Elisa-Marie Alaio guides fireWALL dance theater in another premiere | Theater | Pittsburgh | Pittsburgh City Paper

Elisa-Marie Alaio guides fireWALL dance theater in another premiere

Stroking Its Ego will push the boundaries of sensuality and eroticism

Elisa-Marie Alaio of fireWALL dance theater
Elisa-Marie Alaio of fireWALL dance theater

Elisa-Marie Alaio says she recently returned to Pittsburgh after a brief stint in Los Angeles with a mission: to take full ownership of fireWALL dance theater and bring it to a wider audience.

fireWALL was founded in 2013 as the resident dance company of Carnegie’s off the WALL Performing Arts Center. Alaio is its artistic director and choreographer, and a dancer. While she says the company will always perform there, she says she saw the potential for more after touring its last production, Eff.UL.Gents, to New York in November. For the moment, however, Alaio and company continue their relationship with off the WALL by mounting their latest production, Stroking Its Ego, on the center’s Carnegie Stage, with four performances June 22-25.

The hour-long Stroking Its Ego, choreographed by Alaio, was inspired by the music of Brooklyn-based singer-songwriter Allan Rayman. “I discovered his music about a year-and-a-half ago and really connected to it,” says Alaio. “His words are very poetic, and [the feel] of his music is exactly how I like to dance it.” 

The work features eight dancers, two men and six women, including Alaio.
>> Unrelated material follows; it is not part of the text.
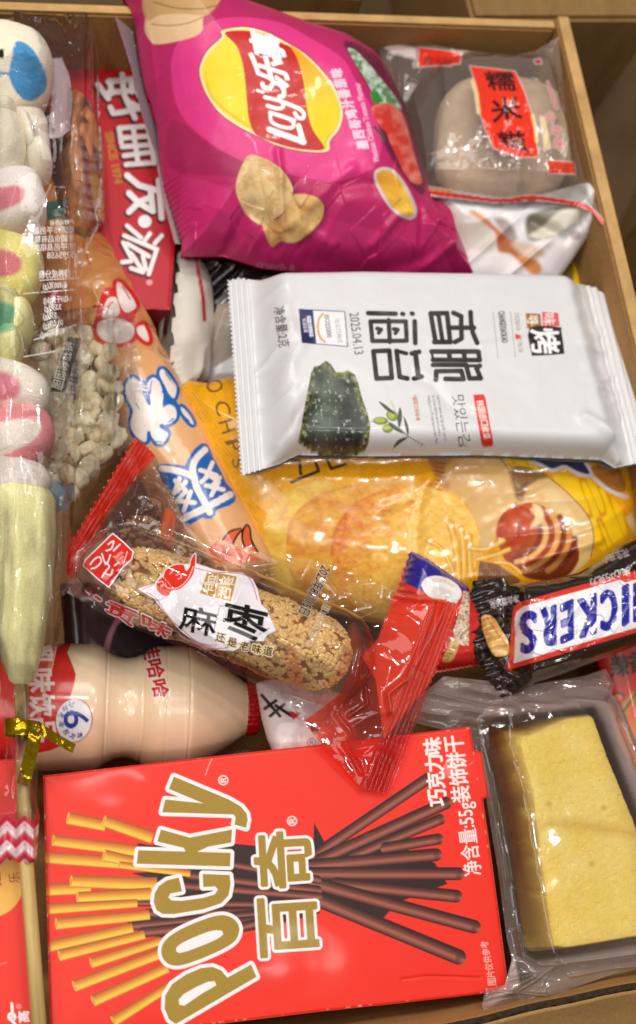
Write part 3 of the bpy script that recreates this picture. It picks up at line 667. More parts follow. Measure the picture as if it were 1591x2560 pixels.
sheet('pack_front', Plane((520, 760, .066), (620, 760, .066), (560, 930, .060)), [(545, 760), (640, 740), (640, 950), (520, 960), (505, 880)], 3, lambda X, Y, sd: .003 * np.clip(sd / 20, 0, 1) + .0006 * fbm(X / 40, Y / 40, 2, 4),
      lambda p: p.poly([(500, 850), (520, 855), (535, 920), (600, 880), (640, 870), (640, 970), (500, 970)], '#e9e9ee', soft=3), M_satin, tp, base='#a09488', under=.01)
# ------------------------------------------------------------------ seaweed snack
sea = thing('seaweed_pack', 'white pillow pack of crisp seaweed with bold black characters', 'seaweed snack', tuple(P(1060, 930, .08)))
o_sea = zig((600, 1192), (566, 705), 44, 6) + [(600, 698), (635, 703), (700, 706), (900, 702), (1200, 706), (1440, 712), (1490, 722), (1515, 745), (1530, 800), (1560, 880)] + zig((1575, 910), (1640, 1150), 22, 6) + [(1535, 1172), (1500, 1152), (1200, 1140), (900, 1143), (745, 1140), (722, 1150), (700, 1162)]
def h_sea(X, Y, sd):
    lx = X - (583 + (Y - 950) * .07); rx_ = (1590 + (Y - 1000) * .25) - X
    seal = np.minimum(lx, rx_); body = np.clip((seal - 52) / 90, 0, 1); body = body * body * (3 - 2 * body)
    H = .0125 * body * (1 - (1 - np.clip((sd - 2) / 40, 0, 1)) ** 3) ** .6
    inseal = np.clip((60 - seal) / 8, 0, 1)
    H = H + inseal * .00055 * np.sin(lx * 2 * np.pi / 13.5) * (lx < 200) + np.clip((60 - rx_) / 8, 0, 1) * .0004 * np.sin(rx_ * 2 * np.pi / 15)
    m = body * np.clip(sd / 40, 0, 1); tr = np.clip(1 - np.abs(seal - 90) / 70, 0, 1)
    H = H + m * .0005 * fbm(X / 110, Y / 80, 3, 6) + tr * .0013 * ridged(X / 90 + Y / 70, Y / 46, 11) * np.clip(sd / 25, 0, 1)
    for pts, wd, a in (([(690, 1135), (760, 1050)], 16, .0018), ([(680, 800), (740, 900), (690, 1000)], 18, .001), ([(1430, 1080), (1500, 1120)], 14, .002), ([(1450, 730), (1490, 860), (1540, 1050)], 12, .0012), ([(1180, 905), (1300, 890)], 10, .0006), ([(1010, 980), (1060, 1000), (1100, 1050), (1170, 1080)], 12, -.0006)):
        H = H + crease(X, Y, pts, wd, a)
    return np.maximum(H, -.001) + .0008
def p_sea(p):
    K = '#262022'; Z = zz(880, 740, 2.52)
    S = lambda pts, w_=26, cl=False: p.stroke(Z(pts + ([pts[0]] if cl else [])), w_ * 1.2 / 2.52, K, soft=1.6)
    # 香
    S([(497, 110), (600, 108)]); S([(497, 110), (528, 292)]); S([(520, 290), (622, 290)]); S([(600, 108), (620, 290)]); S([(545, 115), (572, 285)], 24)
    S([(610, 200), (770, 200)]); S([(748, 102), (752, 170), (762, 230), (790, 296)]); S([(640, 106), (690, 128), (688, 196)]); S([(690, 210), (692, 268), (650, 290)])
    # 脆
    S([(503, 350), (798, 350)]); S([(798, 350), (805, 404)]); S([(512, 402), (805, 404)]); S([(612, 350), (618, 402)]); S([(706, 350), (712, 402)]); S([(503, 350), (512, 402)], 14)
    S([(512, 434), (720, 434), (742, 520), (812, 518)]); S([(806, 440), (786, 456), (812, 518)]); S([(530, 528), (532, 474), (690, 472), (704, 524), (590, 522)]); S([(740, 440), (800, 440)], 18)
    # 海
    S([(104, 108), (276, 112)]); S([(318, 112), (324, 114)], 24); S([(378, 110), (384, 112)], 24); S([(396, 160), (400, 296)])
    S([(118, 160), (340, 160), (346, 282), (130, 284)], 24, True); S([(232, 152), (240, 290)], 24); S([(160, 205), (185, 212), (170, 232)], 22); S([(265, 208), (290, 212), (275, 234)], 22)
    # 苔
    S([(136, 348), (236, 344), (252, 516), (156, 520)], 26, True); S([(282, 346), (302, 510), (350, 520)]); S([(282, 346), (344, 362)], 22); S([(400, 356), (420, 512)], 28); S([(378, 362), (424, 352)], 26); S([(392, 520), (440, 508)], 26)
    # date, weight, standard mark
    p.text('2025.04.13', 874, 782, 33, 83, '#4a4450', sx=.72, bold=.2); p.text('净含量:2克', 686, 768, 31, 82, '#3c3636', sx=.70, bold=.3)
    W = zz(650, 740, 3.36)
    p.poly(W([(330, 110), (715, 130), (740, 425), (355, 392)]), '#3a3f6e', expand=.8); p.poly(W([(448, 122), (710, 134), (734, 420), (475, 398)]), '#e8e8ec'); p.poly(W([(330, 110), (442, 120), (468, 398), (355, 392)]), '#252a5c')
    p.stroke(W([(530, 150), (495, 200), (488, 280), (510, 350), (545, 385)]), 5.5, '#e09a3e', sm=True)
    p.text('ISO22000', 811, 787, 16, 82, '#55556a', sx=.88, bold=.3); p.text('企业已通过', 838, 797, 13, 82, '#8a8a9a', sx=.95)
    p.text('食品安全管理体系', 768, 790, 11, 82, '#e8e8f4', sx=.6, bold=.4); p.text('认证企业', 757, 797, 11, 82, '#d8d8ea', sx=.8, bold=.3)
    # Korean, red strip, small print
    for j, ch in enumerate('맛있는김'):
        p.gquad(ch, Z([(612 + 22 * j, 628 + 83 * j), (622 + 22 * j, 704 + 83 * j), (704 + 22 * j, 700 + 83 * j), (694 + 22 * j, 626 + 83 * j)]) if False else Z([(620 + 12 * j + 8, 626 + 82 * j), (632 + 12 * j + 8, 698 + 82 * j), (712 + 12 * j + 8, 694 + 82 * j), (700 + 12 * j + 8, 622 + 82 * j)]), '#2c2628', bold=-.1)
    p.poly(Z([(765, 622), (830, 618), (842, 640), (893, 935), (880, 952), (828, 950), (816, 930)]), '#d8342e', soft=1.5)
    for j, ch in enumerate('韩国进口紫菜'): p.gquad(ch, Z([(782 + 8.5 * j, 660 + 41 * j), (790 + 8.5 * j, 696 + 41 * j), (836 + 8 * j, 692 + 41 * j), (828 + 8 * j, 656 + 41 * j)]), '#ffe8e2', bold=.3)
    for j, t_ in enumerate(('Use the freshest and high-quality seaweed', 'to create delicious seaweed products,', 'bringing you a different seaweed experience.')): p.text(t_, 1092 - 11.5 * j, 989, 10.5, 80, '#55504f', sx=.62)
    p.text('*图案仅供参考', 1032, 988, 13, 82, '#b0663c', sx=.78, bold=.2)
    p.stroke(Z([(890, 100), (920, 390)]), 1.6, '#9a9694'); p.stroke(Z([(1000, 100), (1030, 385)]), 1.6, '#9a9694')
    p.text('CHANGEXIAOKAO', 1246, 779, 22, 83, '#3a3436', sx=.40, bold=.5); p.text('韩国味  烤海苔', 1286, 782, 14, 83, '#8c8684', sx=1.1); p.poly(Z([(1030, 235), (1064, 250), (1060, 268), (1030, 272)]), '#d2544e')
    p.poly(Z([(1095, 108), (1188, 112), (1196, 195), (1105, 205)]), '#9a6a3c', soft=1.6); p.text('寻', 1319, 786, 30, 84, '#efe3d2', bold=.6); p.poly(Z([(1198, 100), (1300, 106), (1310, 190), (1205, 196)]), '#d9545a', soft=1.6); p.text('味', 1360, 783, 32, 84, '#f3d8d6', bold=.6)
    p.poly(smooth(Z([(1120, 200), (1310, 196), (1320, 215), (1338, 350), (1320, 366), (1150, 376), (1132, 360)]), True, 3), '#231d1f', soft=1.6); p.text('烤', 1332, 822, 76, 85, '#f4f2f2', sx=.88, bold=1.6)
    # seaweed sheet picture
    sw = W([(320, 1230), (345, 1110), (370, 960), (400, 800), (430, 650), (460, 590), (500, 585), (555, 542), (600, 575), (640, 640), (700, 640), (740, 622), (800, 660), (830, 740), (860, 860), (905, 980), (930, 1100), (915, 1230), (880, 1310), (800, 1345), (650, 1365), (520, 1355), (430, 1300)])
    def sea_col(X, Y):
        u = (X - 745) + (Y - 900) * .12; n = fbm(u / 9, Y / 40, 3, 4); n2 = fbm(X / 7, Y / 9, 3, 14); edge = np.clip(1 - (-sdf(X, Y, segs_of(sw))) / 22, 0, 1)
        base = C('#2a3229')[None] * (1 + .9 * n[:, None]); bandd = np.exp(-((u - 20) / 26) ** 2)[:, None]; base = base * (1 - .65 * bandd) + C('#151311') * .6 * bandd
        gy = np.exp(-((u - 85) / 34) ** 2)[:, None]; base = base * (1 - .5 * gy) + C('#5b6658') * .55 * gy
        ed = (edge * np.clip(.4 + 1.5 * n2, 0, 1))[:, None]; base = base * (1 - ed) + C('#8b8f3a') * ed
        sp = np.clip((n2 - .32) * 5, 0, 1)[:, None]; return np.clip(base * (1 - sp) + C('#98a296') * sp, 0, 1).astype(F32)
    p.poly(W([(260, 980), (330, 840), (400, 760), (420, 1200), (330, 1200), (270, 1120)]), '#cfcbd0', sm=True, soft=8)
    p.poly(sw, sea_col, sm=False, soft=1.6)
    # olives
    for x, y, rx_, ry_, a in ((952, 1052, 19, 10, 2), (981, 1039, 13, 16, -50), (970, 1071, 14, 11, -10)):
        p.ell(x, y, rx_, ry_, a, '#76832a'); p.ell(x - 2, y - 2, rx_ * .72, ry_ * .6, a, '#a8b04a', soft=5)
    for pts in ([(947, 1003), (968, 1015), (990, 1036), (965, 1024)], [(1000, 1018), (1006, 1040), (999, 1070), (994, 1046)], [(1010, 1040), (1022, 1068), (1020, 1088), (1013, 1064)], [(970, 1056), (990, 1066), (1012, 1084), (985, 1074)], [(982, 1122), (996, 1100), (1022, 1092), (1004, 1106)]):
        p.poly(pts, '#3f4a3a', sm=True)
    p.stroke([(924, 1054), (934, 1054)], 2, '#8a9450'); p.stroke([(975, 1056), (1000, 1072), (1020, 1090), (1062, 1116)], 2.2, '#6a5a58', sm=True); p.poly([(975, 1000), (986, 1012), (990, 1032), (980, 1016)], '#b9c3a0', sm=True, k=.6)
sheet('pack_front', Plane((600, 705, .093), (600, 1180, .1005), (1580, 1150, .105)), o_sea, 1.8, h_sea, p_sea, M_satin, sea, base='#d9dadc', under=.014)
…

With arrangement help from PJ Roduta, Alaio chose 14 songs from Rayman’s two albums as the work’s soundtrack, as well as providing its loose narrative and emotional arc. Added to that are voice-mail recordings from Roduta’s girlfriend, Inga, that act as a thread connecting the work’s three sections, each titled after lyrics in Rayman’s songs. The first section, “Killing My Lonely,” is an exploration of ego and the different sides a person can have. The second, “Pussy Is Power,” is not a feminist manifesto, says Alaio, but rather a celebration of being feminine. The work’s final section, “Welcome to the Circle,” features the dancers sharply dressed and moving through powerfully athletic choreography tied to the music.  

Alaio, who has a background in burlesque, says Stroking Its Ego, like fireWALL’s past few productions, will push the boundaries of sensuality and eroticism without being salacious. “I’m a woman and appreciate women’s physiques and like to show that in my works,” says Alaio.